§ **REQUIREMENTS**
Leave out the pictures and set down exactly the lines from the start of the listing through the one with "COL = sc.collection", both included.

[begin DATA BLOCK]

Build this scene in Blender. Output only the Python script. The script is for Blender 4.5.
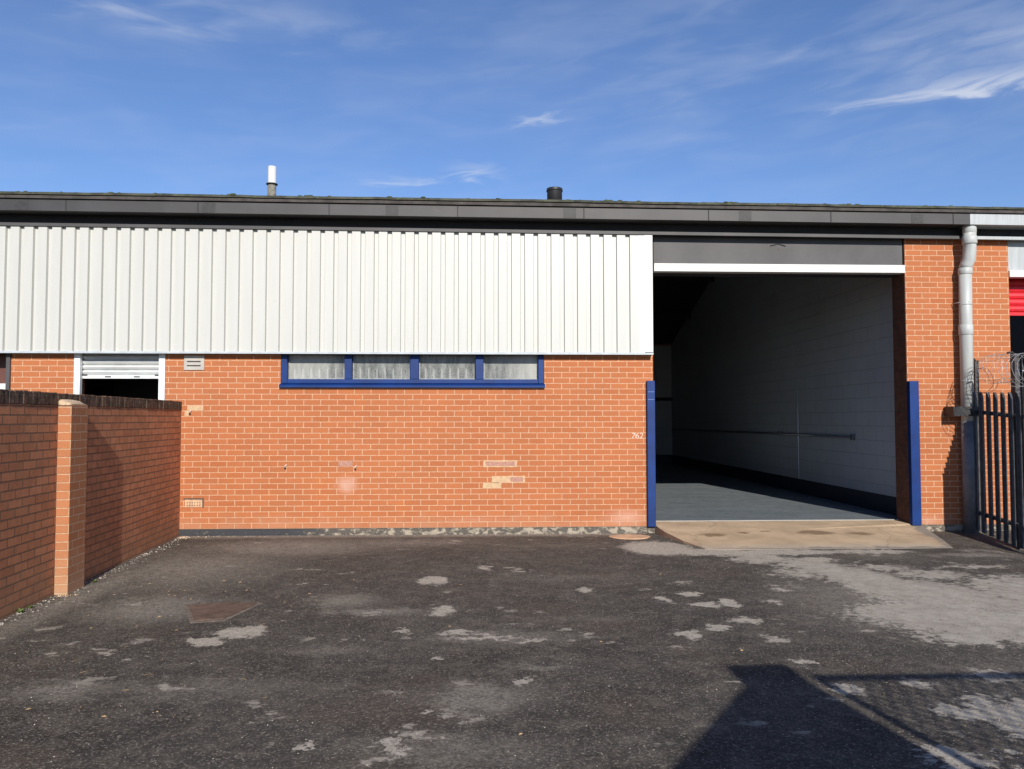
import bpy, math, random
from mathutils import Vector, Matrix, noise as mnoise
random.seed(7)
R = math.radians
sc = bpy.context.scene
for o in list(bpy.data.objects): bpy.data.objects.remove(o)
COL = sc.collection

# ------------------------------------------------------------------ camera
F, YAW, PIT, ROL, CH, CD = 800.48, -0.040872, 0.041923, -0.000539, 1.47528, 10.8954
cam = bpy.data.cameras.new('camera'); camo = bpy.data.objects.new('camera', cam); COL.objects.link(camo)
fw = Vector((-math.sin(YAW)*math.cos(PIT), math.cos(YAW)*math.cos(PIT), math.sin(PIT)))
rr = Vector((math.cos(YAW), math.sin(YAW), 0)); uu = rr.cross(fw)
r2 = rr*math.cos(ROL)+uu*math.sin(ROL); u2 = uu*math.cos(ROL)-rr*math.sin(ROL)
camo.matrix_world = Matrix(((r2.x, u2.x, -fw.x, 0), (r2.y, u2.y, -fw.y, -CD), (r2.z, u2.z, -fw.z, CH), (0, 0, 0, 1)))
cam.sensor_width = 36; cam.lens = F/1024*36; cam.clip_start = .05; cam.clip_end = 2000
sc.camera = camo

# ------------------------------------------------------------------ sun and sky
AZ, EL = R(8.9), R(27)
sl = bpy.data.lights.new('sun', 'SUN'); sl.energy = 5.0; sl.angle = R(.38); sl.color = (1, .93, .84)
so = bpy.data.objects.new('sun', sl); COL.objects.link(so)
sdir = Vector((math.sin(AZ)*math.cos(EL), -math.cos(AZ)*math.cos(EL), math.sin(EL)))
so.rotation_euler = sdir.to_track_quat('Z', 'Y').to_euler(); so.location = (5, -30, 20)
sc.view_settings.view_transform = 'Standard'; sc.view_settings.look = 'None'
sc.view_settings.exposure = 0.22; sc.view_settings.gamma = 1; sc.view_settings.use_curve_mapping = False

class NT:
    """small helper to write node trees"""
    def __init__(s, tree): s.t = tree; s.n = tree.nodes; s.l = tree.links
    def new(s, typ, **kw):
        n = s.n.new(typ)
        for k, v in kw.items(): setattr(n, k, v)
        return n
    def put(s, sock, v):
        if isinstance(v, bpy.types.NodeSocket): s.l.new(v, sock)
        elif v is not None: sock.default_value = v
    def math(s, op, a, b=None, c=None, clamp=False):
        n = s.new('ShaderNodeMath', operation=op, use_clamp=clamp)
        for i, v in enumerate((a, b, c)):
            if v is not None: s.put(n.inputs[i], v)
        return n.outputs[0]
    def vmath(s, op, a, b=None, out=0):
        n = s.new('ShaderNodeVectorMath', operation=op)
        s.put(n.inputs[0], a)
        if b is not None: s.put(n.inputs[1], b)
        return n.outputs[out]
    def xyz(s, v):
        n = s.new('ShaderNodeSeparateXYZ'); s.l.new(v, n.inputs[0]); return n.outputs
    def comb(s, x, y, z=0.0):
        n = s.new('ShaderNodeCombineXYZ'); s.put(n.inputs[0], x); s.put(n.inputs[1], y); s.put(n.inputs[2], z); return n.outputs[0]
    def noise(s, v, scale, detail=4, rough=.55, dist=0.0, out=0):
        n = s.new('ShaderNodeTexNoise'); s.put(n.inputs['Vector'], v); n.inputs['Scale'].default_value = scale
        n.inputs['Detail'].default_value = detail; n.inputs['Roughness'].default_value = rough; n.inputs['Distortion'].default_value = dist
        return n.outputs[out]
    def mrange(s, v, a, b, c=0.0, d=1.0, smooth=True):
        n = s.new('ShaderNodeMapRange', interpolation_type='SMOOTHSTEP' if smooth else 'LINEAR')
        s.put(n.inputs[0], v)
        for i, q in enumerate((a, b, c, d)): s.put(n.inputs[i+1], q)
        return n.outputs[0]
    def mix(s, f, a, b, mode='MIX'):
        n = s.new('ShaderNodeMix', data_type='RGBA', blend_type=mode)
        s.put(n.inputs[0], f)
        for i, v in ((6, a), (7, b)):
            if isinstance(v, (tuple, list)): v = (*v[:3], 1)
            s.put(n.inputs[i], v)
        return n.outputs[2]
    def bump(s, h, strength=.4, dist=.01):
        n = s.new('ShaderNodeBump'); s.put(n.inputs['Height'], h); n.inputs['Strength'].default_value = strength; n.inputs['Distance'].default_value = dist
        return n.outputs[0]
    def blobs(s, x, y, lst, gain=1.0):
        """union of soft ellipses (cx,cy,rx,ry,strength): returns the largest (1-d)*strength"""
        cur = None
        for cx, cy, rx, ry, st in lst:
            dx = s.math('MULTIPLY', s.math('SUBTRACT', x, cx), 1/rx); dy = s.math('MULTIPLY', s.math('SUBTRACT', y, cy), 1/ry)
            d = s.math('SQRT', s.math('ADD', s.math('MULTIPLY', dx, dx), s.math('MULTIPLY', dy, dy)))
            v = s.math('MULTIPLY', s.math('SUBTRACT', 1.5, d), st)
            cur = v if cur is None else s.math('MAXIMUM', cur, v)
        return s.math('MAXIMUM', cur, 0.0)

w = bpy.data.worlds.new('World'); sc.world = w; w.use_nodes = True
t = NT(w.node_tree); t.n.clear()
sky = t.new('ShaderNodeTexSky', sky_type='NISHITA'); sky.sun_disc = False
sky.sun_elevation = EL; sky.sun_rotation = math.pi-AZ; sky.altitude = 60; sky.air_density = 1.0; sky.dust_density = .15; sky.ozone_density = 2.8
tc = t.new('ShaderNodeTexCoord'); X, Y, Z = t.xyz(t.vmath('NORMALIZE', tc.outputs['Generated']))
az = t.math('ARCTAN2', X, Y); el = t.math('ARCSINE', Z)
cv = t.comb(t.math('MULTIPLY', az, 2.2), t.math('ADD', t.math('MULTIPLY', el, 10.0), t.math('MULTIPLY', az, -.7)))
wz = t.noise(cv, 1.8, 4, .55, .5); wf = t.noise(cv, 4.5, 4.5, .52, .6)
nz = t.math('ADD', t.math('MULTIPLY', wz, .6), t.math('MULTIPLY', wf, .4))
azd = t.math('ADD', az, t.math('MULTIPLY', t.math('SUBTRACT', wz, .5), .2)); eld = t.math('ADD', el, t.math('MULTIPLY', t.math('SUBTRACT', wf, .5), .07))
b1 = t.blobs(azd, eld, [(.58, .352, .17, .011, 1.2), (.68, .385, .24, .045, .55), (-.040, .300, .045, .008, .9), (-.11, .294, .025, .006, .6), (.085, .365, .035, .0045, .8)])
b2 = t.blobs(azd, eld, [(-.36, .455, .30, .028, .8), (.42, .42, .38, .10, .55), (.9, .5, .5, .2, .5), (-1.2, .4, .5, .1, .5), (2.2, .5, .6, .15, .6)])
c1 = t.math('MULTIPLY', t.mrange(b1, .0, 1.7), t.mrange(wf, .22, .72))
c2 = t.math('MULTIPLY', t.mrange(b2, .1, 1.2), t.mrange(nz, .34, .78))
veil = t.math('MULTIPLY', t.mrange(nz, .38, .74), .09)
cl = t.math('ADD', t.math('ADD', t.math('MULTIPLY', c1, .62), t.math('MULTIPLY', c2, .33)), veil, clamp=True)
skc = t.mix(1.0, sky.outputs[0], (.92, 1.03, 1.30), 'MULTIPLY')
colr = t.mix(cl, skc, (7.6, 7.9, 8.6))
bg = t.new('ShaderNodeBackground'); t.l.new(colr, bg.inputs[0]); bg.inputs[1].default_value = .088
ow = t.new('ShaderNodeOutputWorld'); t.l.new(bg.outputs[0], ow.inputs[0])

# ------------------------------------------------------------------ materials
MATS = {}
def base_mat(name):
    m = bpy.data.materials.new(name); m.use_nodes = True; t = NT(m.node_tree)
    b = t.n['Principled BSDF']; MATS[name] = m
    return m, t, b
def simple(name, col, rough=.5, metal=0.0, var=.12, scale=6.0, dirt=None, bump=.05, spec=.5, streak=False):
    m, t, b = base_mat(name)
    tc = t.new('ShaderNodeTexCoord'); v = tc.outputs['Object']
    if streak: v = t.vmath('MULTIPLY', v, (6.0, 6.0, .5))
    n = t.noise(v, scale, 6, .6)
    dark = tuple(c*(1-var) for c in col); lite = tuple(min(1, c*(1+var)) for c in col)
    c = t.mix(t.mrange(n, .3, .7), dark, lite)
    if dirt:
        n2 = t.noise(tc.outputs['Object'], scale*3.1, 8, .7)
        c = t.mix(t.mrange(n2, dirt[1], dirt[1]+.12), c, dirt[0])
    t.put(b.inputs['Base Color'], c); b.inputs['Roughness'].default_value = rough; b.inputs['Metallic'].default_value = metal
    b.inputs['Specular IOR Level'].default_value = spec
    if bump: t.put(b.inputs['Normal'], t.bump(t.noise(tc.outputs['Object'], 60, 4, .6), bump, .01))
    return m
def brick(name, c1, c2, mort, bw=.215, rh=.075, msz=.010, wash=(), foot=None, lichen=0.0, zoff=0.0, soot=0.0, xoff=0.0, rough=.85, big=.18, bumpd=.006, dk=.42):
    m, t, b = base_mat(name)
    tc = t.new('ShaderNodeTexCoord'); ob = tc.outputs['Object']; x, y, z = t.xyz(ob); nx, ny, nz = t.xyz(tc.outputs['Normal'])
    side = t.math('GREATER_THAN', t.math('ABSOLUTE', nx), .6)
    u = t.math('ADD', t.math('MULTIPLY', x, t.math('SUBTRACT', 1.0, side)), t.math('MULTIPLY', y, side))
    wob = t.math('MULTIPLY', t.math('SUBTRACT', t.noise(ob, 9.0, 2), .5), .004)
    uv = t.comb(t.math('ADD', u, xoff), t.math('ADD', t.math('ADD', z, zoff), wob))
    bt = t.new('ShaderNodeTexBrick'); t.put(bt.inputs['Vector'], uv)
    bt.inputs['Color1'].default_value = (0, 0, 0, 1); bt.inputs['Color2'].default_value = (1, 1, 1, 1); bt.inputs['Mortar'].default_value = (.5, .5, .5, 1)
    bt.inputs['Scale'].default_value = 1; bt.inputs['Mortar Size'].default_value = msz*.5; bt.inputs['Mortar Smooth'].default_value = .25
    bt.inputs['Brick Width'].default_value = bw+.010; bt.inputs['Row Height'].default_value = rh; bt.offset = .5; bt.offset_frequency = 2
    rnd = t.xyz(bt.outputs['Color'])[0]
    col = t.mix(rnd, c1, c2)
    # hue shifts between bricks and inside a brick
    col = t.mix(t.math('MULTIPLY', t.mrange(rnd, .55, 1.0), dk), col, tuple(c*.62 for c in c1))
    fine = t.noise(uv, 85, 5, .7)
    col = t.mix(t.math('MULTIPLY', t.mrange(fine, .35, .75), .5), col, tuple(min(1, c*1.35) for c in c2))
    pits = t.mrange(t.noise(uv, 210, 2, .5), .64, .72)
    col = t.mix(t.math('MULTIPLY', pits, .45), col, tuple(c*.45 for c in c1))
    mn = t.noise(ob, 35, 4, .6)
    mcol = t.mix(t.mrange(mn, .3, .7), tuple(c*.78 for c in mort), tuple(min(1, c*1.12) for c in mort))
    mfac = t.math('MULTIPLY', bt.outputs['Fac'], t.mrange(t.noise(uv, 14, 3), .18, .34, .55, 1.0))
    col = t.mix(mfac, col, mcol)
    lg = t.noise(ob, .75, 5, .6)
    col = t.mix(t.math('MULTIPLY', t.mrange(lg, .35, .75), big), col, t.mix(1.0, col, (.62, .55, .5), 'MULTIPLY'))
    hz = t.noise(ob, 2.6, 5, .7); col = t.mix(t.math('MULTIPLY', t.mrange(hz, .52, .7), .35), col, t.mix(1.0, col, (1.12, 1.02, .80), 'MULTIPLY'))
    if wash:
        wn = t.math('SUBTRACT', t.noise(ob, 7, 6, .7), .5)
        xd = t.math('ADD', x, t.math('MULTIPLY', wn, .22)); zd = t.math('ADD', z, t.math('MULTIPLY', wn, .12))
        wsh = t.mrange(t.blobs(xd, zd, wash), .35, 1.35)
        col = t.mix(t.math('MULTIPLY', wsh, .62), col, (.56, .36, .28))
    if foot:   # splash dirt creeping up from the ground
        fz = t.math('ADD', z, t.math('MULTIPLY', t.math('SUBTRACT', t.noise(ob, 3.5, 5, .6), .5), -.5))
        col = t.mix(t.math('MULTIPLY', t.mrange(fz, foot[1], foot[0]), foot[2]), col, foot[3])
    if soot:
        sn = t.noise(ob, 11, 7, .7)
        col = t.mix(t.math('MULTIPLY', t.mrange(sn, .42, .6), soot), col, (.03, .027, .02))
    if lichen:
        ln = t.noise(ob, 28, 6, .7)
        col = t.mix(t.math('MULTIPLY', t.mrange(ln, .6, .68), lichen), col, (.33, .31, .22))
    t.put(b.inputs['Base Color'], col); b.inputs['Roughness'].default_value = rough; b.inputs['Specular IOR Level'].default_value = .25
    h = t.math('ADD', t.math('MULTIPLY', bt.outputs['Fac'], -1.0), t.math('MULTIPLY', fine, .35))
    t.put(b.inputs['Normal'], t.bump(h, .7, bumpd))
    return m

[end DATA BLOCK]

§ **EXPECTED ANSWER**
Build this scene in Blender. Output only the Python script. The script is for Blender 4.5.
import bpy, math, random
from mathutils import Vector, Matrix, noise as mnoise
random.seed(7)
R = math.radians
sc = bpy.context.scene
for o in list(bpy.data.objects): bpy.data.objects.remove(o)
COL = sc.collection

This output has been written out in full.